Suing for defamation on the Internet just got more difficult in Canada.
On October 19, 2011, the Supreme Court of Canada released its long-awaited decision on whether linking to defamatory statements on the Internet constitutes publication for the purposes of a defamation action. With Crookes v. Newton, the Court has decided that posting a hyperlink on the Internet does not in itself constitute publication of defamatory material available on another website.
The case is significant, because every plaintiff must prove that the defendant published the defamatory statements at issue to a third party. Now, it is clear that if the defendant posted a link to material elsewhere on the Internet, he or she is not liable in defamation as a publisher of the defamatory statements.
In reaching the decision, the Court stressed the important role of the Internet in supporting the democratic principle of free speech, indicated that use of the Internet to disseminate information “should be facilitated rather than discouraged” and decided that “hyperlinks are an indispensable part of its operation.”
This is a major advancement for freedom of expression advocates, authors, and publishers who share information on the Internet that they do not create or control. It’s a blow to those wanting to protect their reputations by limiting the exposure of defamatory statements on the Internet, and by going after those individuals who help publicize statements on more obscure websites.
But the binding decision by Justice Abella has to be read in context.
In the case, the plaintiff Wayne Crookes was a Vancouver businessman and campaign manager for the Green Party of British Columbia. Jon Newton, the publisher and author of the website p2pnet.net, published links to articles on a couple of other websites discussing Mr. Crookes. Mr. Crookes felt that these statements were defamatory, and sued Mr. Newton for linking to the defamatory statements, which were a website that Mr. Newton did not control or help create.
It is important to note, however, that in this case Mr. Newton did not actually express his agreement with the statements on the other website. Neither did Mr. Newton repeat any of the statements on his own website. He posted a link, directing his readers to the content on another site. Further, there was no evidence before the court that a third party actually used the hyperlinks to read the defamatory statements.
In this context, Justice Abella decided that a hyperlink is content neutral, and “by itself, should never be seen as publication of the content to which it refers.” With that, Mr. Crookes’s defamation action failed.
But what if Mr. Newton had expressed agreement with the statements made on the other website? Or what if Mr.
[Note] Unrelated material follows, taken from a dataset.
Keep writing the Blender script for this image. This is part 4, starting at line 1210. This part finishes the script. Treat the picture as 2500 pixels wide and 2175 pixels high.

Newton had re-published excerpts from the hyperlinked site?
In additional written reasons, Chief Justice McLachlin suggests that a hyperlinker should be found liable in some circumstances; for example, if the hyperlinker adopts or endorses the content on another website.
In further reasons, Justice Deschamps raised concerns about the ongoing technological advances on the Internet and uncertainty over how this decision could affect future methods of sharing information. She relied on the long-standing innocent dissemination principle to suggest that the Court should focus on how a hyperlink makes information available, and whether anyone actually accessed the information through the hyperlink.
Justice Deschamps’ concerns are sure to resonate with lower courts needing to apply the law to future defamation cases. In particular, it will be interesting to see how future courts deal with Internet search engines that create an automatic snapshot of the hyperlinked website.
It will also be interesting to see whether this case increases debate over assumed publication on the Internet. In many jurisdictions, there is a presumption in provincial libel laws that defamatory words in “old” media (newspapers or broadcasts) are published to third parties. While this case is about hyperlinks alone, the Court’s analysis does raise questions about whether provincial libel laws should also presume that statements on the Internet are published to third parties.
Nonetheless, the decision makes it clear that the Supreme Court of Canada prefers that defamation litigants go after the original authors/publishers of defamatory statements. It has confirmed that while “a reputation can be destroyed in the click of a mouse, an anonymous email or an ill-timed Tweet,” Canada’s highest court also recognizes the “importance of achieving a proper balance between protecting an individual’s reputation and the foundational role of freedom of expression in the development of democratic institutions and values.”